* Begin AVAILABLE DATA *

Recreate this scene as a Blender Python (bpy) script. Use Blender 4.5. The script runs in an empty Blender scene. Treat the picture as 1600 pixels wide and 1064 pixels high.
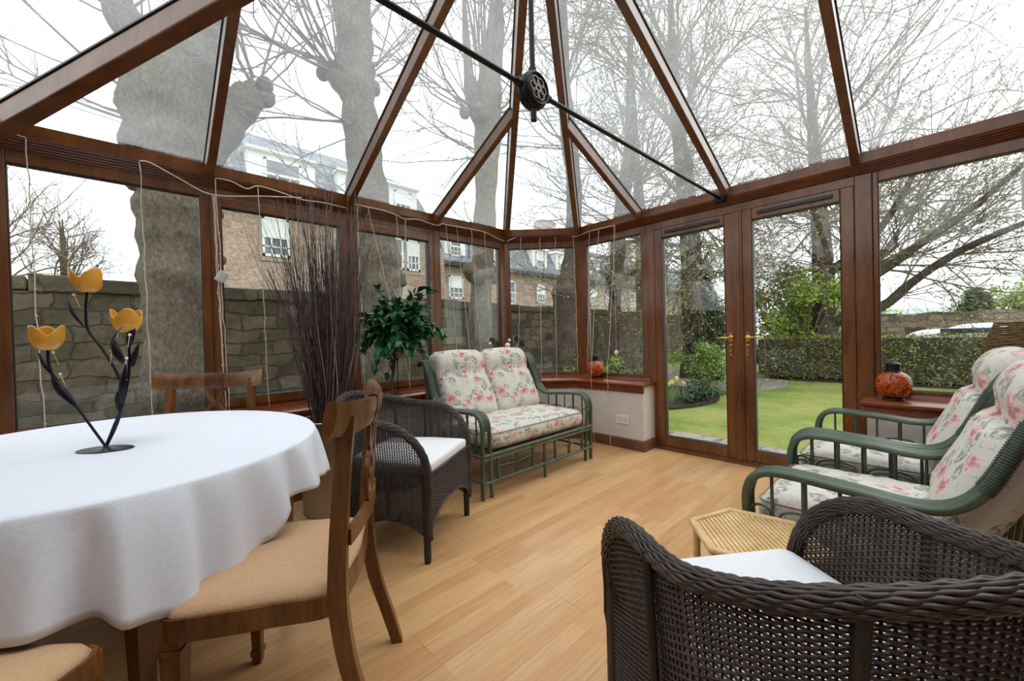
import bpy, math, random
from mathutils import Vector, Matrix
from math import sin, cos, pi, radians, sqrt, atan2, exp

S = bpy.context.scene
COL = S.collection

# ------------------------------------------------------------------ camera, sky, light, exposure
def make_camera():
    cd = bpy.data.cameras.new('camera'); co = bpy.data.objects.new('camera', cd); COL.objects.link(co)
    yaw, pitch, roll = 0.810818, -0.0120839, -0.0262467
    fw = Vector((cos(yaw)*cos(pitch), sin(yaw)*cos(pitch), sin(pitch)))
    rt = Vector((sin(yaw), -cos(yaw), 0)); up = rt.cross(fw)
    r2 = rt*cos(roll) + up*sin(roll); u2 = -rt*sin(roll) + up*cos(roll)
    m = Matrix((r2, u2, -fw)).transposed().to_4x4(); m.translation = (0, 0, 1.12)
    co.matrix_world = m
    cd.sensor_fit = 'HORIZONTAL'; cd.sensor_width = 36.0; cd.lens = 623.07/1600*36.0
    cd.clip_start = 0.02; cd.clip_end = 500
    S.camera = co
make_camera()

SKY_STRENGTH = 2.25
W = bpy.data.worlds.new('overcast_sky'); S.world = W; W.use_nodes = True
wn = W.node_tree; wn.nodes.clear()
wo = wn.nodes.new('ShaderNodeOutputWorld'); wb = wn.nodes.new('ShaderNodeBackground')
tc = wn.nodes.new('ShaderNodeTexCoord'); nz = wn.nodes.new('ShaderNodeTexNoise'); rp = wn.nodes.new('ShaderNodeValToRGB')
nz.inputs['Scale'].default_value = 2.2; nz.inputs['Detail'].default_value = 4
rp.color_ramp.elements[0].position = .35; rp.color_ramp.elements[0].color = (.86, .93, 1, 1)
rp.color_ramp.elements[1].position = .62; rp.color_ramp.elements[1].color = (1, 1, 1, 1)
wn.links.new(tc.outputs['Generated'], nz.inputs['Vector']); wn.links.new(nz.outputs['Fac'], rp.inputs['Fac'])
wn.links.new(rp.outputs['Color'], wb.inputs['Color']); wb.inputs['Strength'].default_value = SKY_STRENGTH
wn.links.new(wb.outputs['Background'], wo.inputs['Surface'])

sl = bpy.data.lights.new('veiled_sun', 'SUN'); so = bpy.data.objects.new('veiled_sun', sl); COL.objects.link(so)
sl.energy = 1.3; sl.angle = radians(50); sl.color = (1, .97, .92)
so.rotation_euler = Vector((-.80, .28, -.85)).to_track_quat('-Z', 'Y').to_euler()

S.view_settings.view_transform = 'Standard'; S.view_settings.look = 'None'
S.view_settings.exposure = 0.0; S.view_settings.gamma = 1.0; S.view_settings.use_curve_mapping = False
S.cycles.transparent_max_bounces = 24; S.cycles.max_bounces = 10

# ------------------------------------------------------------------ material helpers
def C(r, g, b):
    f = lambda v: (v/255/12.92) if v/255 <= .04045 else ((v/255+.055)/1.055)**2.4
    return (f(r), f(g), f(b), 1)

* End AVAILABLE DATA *

YOUR GOAL
Write the listing out a second time exactly, dropping all images.

OUTPUT BELOW
Recreate this scene as a Blender Python (bpy) script. Use Blender 4.5. The script runs in an empty Blender scene. Treat the picture as 1600 pixels wide and 1064 pixels high.
import bpy, math, random
from mathutils import Vector, Matrix
from math import sin, cos, pi, radians, sqrt, atan2, exp

S = bpy.context.scene
COL = S.collection

# ------------------------------------------------------------------ camera, sky, light, exposure
def make_camera():
    cd = bpy.data.cameras.new('camera'); co = bpy.data.objects.new('camera', cd); COL.objects.link(co)
    yaw, pitch, roll = 0.810818, -0.0120839, -0.0262467
    fw = Vector((cos(yaw)*cos(pitch), sin(yaw)*cos(pitch), sin(pitch)))
    rt = Vector((sin(yaw), -cos(yaw), 0)); up = rt.cross(fw)
    r2 = rt*cos(roll) + up*sin(roll); u2 = -rt*sin(roll) + up*cos(roll)
    m = Matrix((r2, u2, -fw)).transposed().to_4x4(); m.translation = (0, 0, 1.12)
    co.matrix_world = m
    cd.sensor_fit = 'HORIZONTAL'; cd.sensor_width = 36.0; cd.lens = 623.07/1600*36.0
    cd.clip_start = 0.02; cd.clip_end = 500
    S.camera = co
make_camera()

SKY_STRENGTH = 2.25
W = bpy.data.worlds.new('overcast_sky'); S.world = W; W.use_nodes = True
wn = W.node_tree; wn.nodes.clear()
wo = wn.nodes.new('ShaderNodeOutputWorld'); wb = wn.nodes.new('ShaderNodeBackground')
tc = wn.nodes.new('ShaderNodeTexCoord'); nz = wn.nodes.new('ShaderNodeTexNoise'); rp = wn.nodes.new('ShaderNodeValToRGB')
nz.inputs['Scale'].default_value = 2.2; nz.inputs['Detail'].default_value = 4
rp.color_ramp.elements[0].position = .35; rp.color_ramp.elements[0].color = (.86, .93, 1, 1)
rp.color_ramp.elements[1].position = .62; rp.color_ramp.elements[1].color = (1, 1, 1, 1)
wn.links.new(tc.outputs['Generated'], nz.inputs['Vector']); wn.links.new(nz.outputs['Fac'], rp.inputs['Fac'])
wn.links.new(rp.outputs['Color'], wb.inputs['Color']); wb.inputs['Strength'].default_value = SKY_STRENGTH
wn.links.new(wb.outputs['Background'], wo.inputs['Surface'])

sl = bpy.data.lights.new('veiled_sun', 'SUN'); so = bpy.data.objects.new('veiled_sun', sl); COL.objects.link(so)
sl.energy = 1.3; sl.angle = radians(50); sl.color = (1, .97, .92)
so.rotation_euler = Vector((-.80, .28, -.85)).to_track_quat('-Z', 'Y').to_euler()

S.view_settings.view_transform = 'Standard'; S.view_settings.look = 'None'
S.view_settings.exposure = 0.0; S.view_settings.gamma = 1.0; S.view_settings.use_curve_mapping = False
S.cycles.transparent_max_bounces = 24; S.cycles.max_bounces = 10

# ------------------------------------------------------------------ material helpers
def C(r, g, b):
    f = lambda v: (v/255/12.92) if v/255 <= .04045 else ((v/255+.055)/1.055)**2.4
    return (f(r), f(g), f(b), 1)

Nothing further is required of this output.